Just Visiting

Here I am, eleven years after the day I woke with numb feet.


My friend Isabel is sitting in a blue plastic-upholstered easy chair with a twenty-two-gauge needle in her left arm. Her arm veins are good. She’s receiving saline, steroids, and a designer immunosuppressant.


We’re making off-color jokes. About sex, not death. There are some sick people on the other side of the curtain.


When I played Monopoly with my parents, when I was very young, we were careful to leave our playing pieces on the margins of the Jail square when we were Just Visiting.


I’m having a good time, just visiting. I feel like a secret guest of honor. I’ve taken more of everything than Isabel has. The nurses don’t know it, but I do.
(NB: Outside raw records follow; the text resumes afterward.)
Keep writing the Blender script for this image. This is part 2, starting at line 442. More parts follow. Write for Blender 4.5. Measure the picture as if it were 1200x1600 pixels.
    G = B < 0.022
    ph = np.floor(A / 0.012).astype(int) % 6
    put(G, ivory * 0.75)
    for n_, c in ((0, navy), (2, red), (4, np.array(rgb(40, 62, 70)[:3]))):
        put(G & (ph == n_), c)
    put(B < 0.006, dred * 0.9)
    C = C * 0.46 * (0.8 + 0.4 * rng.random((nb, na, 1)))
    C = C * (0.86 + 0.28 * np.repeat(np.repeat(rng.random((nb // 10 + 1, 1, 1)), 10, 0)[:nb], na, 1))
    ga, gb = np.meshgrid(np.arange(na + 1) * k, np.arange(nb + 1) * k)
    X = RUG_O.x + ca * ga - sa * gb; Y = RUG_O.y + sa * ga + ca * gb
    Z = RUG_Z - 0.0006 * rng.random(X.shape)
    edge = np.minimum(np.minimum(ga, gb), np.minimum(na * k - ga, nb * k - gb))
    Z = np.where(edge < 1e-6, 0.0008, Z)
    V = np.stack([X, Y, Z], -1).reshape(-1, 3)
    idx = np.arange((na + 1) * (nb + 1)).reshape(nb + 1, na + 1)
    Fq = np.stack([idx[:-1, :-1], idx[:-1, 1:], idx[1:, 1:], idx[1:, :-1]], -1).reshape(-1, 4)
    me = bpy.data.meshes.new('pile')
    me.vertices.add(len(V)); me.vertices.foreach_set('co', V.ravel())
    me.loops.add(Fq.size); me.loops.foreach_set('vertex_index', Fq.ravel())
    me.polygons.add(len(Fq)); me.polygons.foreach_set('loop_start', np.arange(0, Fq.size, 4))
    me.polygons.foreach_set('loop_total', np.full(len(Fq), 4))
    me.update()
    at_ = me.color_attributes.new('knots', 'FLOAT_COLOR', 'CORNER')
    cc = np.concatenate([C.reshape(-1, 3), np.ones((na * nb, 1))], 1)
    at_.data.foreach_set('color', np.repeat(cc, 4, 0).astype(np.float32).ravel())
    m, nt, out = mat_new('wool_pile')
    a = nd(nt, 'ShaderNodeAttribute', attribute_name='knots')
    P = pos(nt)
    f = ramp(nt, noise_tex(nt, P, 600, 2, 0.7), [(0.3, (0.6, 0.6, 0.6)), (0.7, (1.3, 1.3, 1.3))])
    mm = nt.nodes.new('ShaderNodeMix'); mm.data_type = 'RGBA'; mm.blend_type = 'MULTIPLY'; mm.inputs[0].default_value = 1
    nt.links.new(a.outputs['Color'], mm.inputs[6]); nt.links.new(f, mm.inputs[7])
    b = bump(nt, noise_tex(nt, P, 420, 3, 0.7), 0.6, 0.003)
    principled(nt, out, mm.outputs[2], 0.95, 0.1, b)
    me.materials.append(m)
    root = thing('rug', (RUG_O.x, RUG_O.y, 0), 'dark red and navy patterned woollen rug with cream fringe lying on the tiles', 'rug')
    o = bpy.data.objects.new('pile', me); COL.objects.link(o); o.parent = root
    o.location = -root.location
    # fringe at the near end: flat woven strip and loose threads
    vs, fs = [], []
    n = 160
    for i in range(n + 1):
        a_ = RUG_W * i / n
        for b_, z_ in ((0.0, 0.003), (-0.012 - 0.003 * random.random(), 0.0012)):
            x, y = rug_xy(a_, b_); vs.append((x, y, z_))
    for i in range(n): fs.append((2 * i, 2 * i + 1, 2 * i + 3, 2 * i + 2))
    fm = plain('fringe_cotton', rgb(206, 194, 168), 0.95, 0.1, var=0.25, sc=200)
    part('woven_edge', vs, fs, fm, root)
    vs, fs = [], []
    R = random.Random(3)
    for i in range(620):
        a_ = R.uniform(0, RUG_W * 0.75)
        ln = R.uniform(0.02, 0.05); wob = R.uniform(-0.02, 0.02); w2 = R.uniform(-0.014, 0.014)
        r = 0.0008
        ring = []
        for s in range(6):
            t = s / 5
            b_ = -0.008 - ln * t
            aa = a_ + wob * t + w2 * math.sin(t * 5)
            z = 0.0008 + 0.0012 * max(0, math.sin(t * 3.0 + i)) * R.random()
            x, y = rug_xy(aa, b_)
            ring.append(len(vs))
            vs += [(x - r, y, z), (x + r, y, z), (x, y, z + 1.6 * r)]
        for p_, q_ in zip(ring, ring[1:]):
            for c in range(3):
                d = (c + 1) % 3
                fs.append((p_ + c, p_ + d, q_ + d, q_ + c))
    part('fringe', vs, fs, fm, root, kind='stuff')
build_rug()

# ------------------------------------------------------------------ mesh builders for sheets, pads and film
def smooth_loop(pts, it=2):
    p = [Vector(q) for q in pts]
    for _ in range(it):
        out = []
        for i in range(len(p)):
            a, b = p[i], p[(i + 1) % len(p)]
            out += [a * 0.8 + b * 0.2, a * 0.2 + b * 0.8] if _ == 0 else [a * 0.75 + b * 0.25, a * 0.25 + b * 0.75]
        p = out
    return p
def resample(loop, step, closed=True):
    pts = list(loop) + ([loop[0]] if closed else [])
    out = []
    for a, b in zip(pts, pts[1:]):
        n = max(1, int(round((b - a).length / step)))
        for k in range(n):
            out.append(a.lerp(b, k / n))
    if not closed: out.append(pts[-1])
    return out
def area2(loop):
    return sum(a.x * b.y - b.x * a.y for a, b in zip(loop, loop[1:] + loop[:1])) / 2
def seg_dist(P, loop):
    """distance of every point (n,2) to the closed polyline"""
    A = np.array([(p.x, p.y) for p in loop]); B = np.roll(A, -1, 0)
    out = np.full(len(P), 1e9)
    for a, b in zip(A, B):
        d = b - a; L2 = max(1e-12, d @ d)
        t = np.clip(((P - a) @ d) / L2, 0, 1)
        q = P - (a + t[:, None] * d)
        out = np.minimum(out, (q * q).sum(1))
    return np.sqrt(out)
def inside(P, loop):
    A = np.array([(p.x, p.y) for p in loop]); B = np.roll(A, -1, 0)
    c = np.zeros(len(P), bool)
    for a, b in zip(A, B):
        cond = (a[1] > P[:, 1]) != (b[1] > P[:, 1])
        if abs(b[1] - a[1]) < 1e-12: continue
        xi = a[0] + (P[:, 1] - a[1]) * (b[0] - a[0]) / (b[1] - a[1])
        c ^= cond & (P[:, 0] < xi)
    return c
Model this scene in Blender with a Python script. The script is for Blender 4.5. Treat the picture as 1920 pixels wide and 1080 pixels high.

The nurse has just left, after connecting Isabel to a little glass jar, and we tell some more sex jokes, Isabel and me.


I’m sitting in a chair carried in from the waiting room. Isabel’s in the center of the room, in the reclining armchair with the blue scallop shell print, with her left forearm resting on a pillow in a grayish white pillowcase, vein up, and with a grayish white blanket covering her bottom half.


We trade driver’s licenses and make fun of the photographs and make more sex jokes. Isabel’s infusion rate is increased, and she falls asleep.


Then she wakes up, a little euphoric, and we talk about drugs. Which ones we’ve done, which ones we’re afraid to do, which ones we liked or didn’t like. Which ones we’re afraid might kill us. Then the death jokes start coming.


I’m having a good time, just visiting.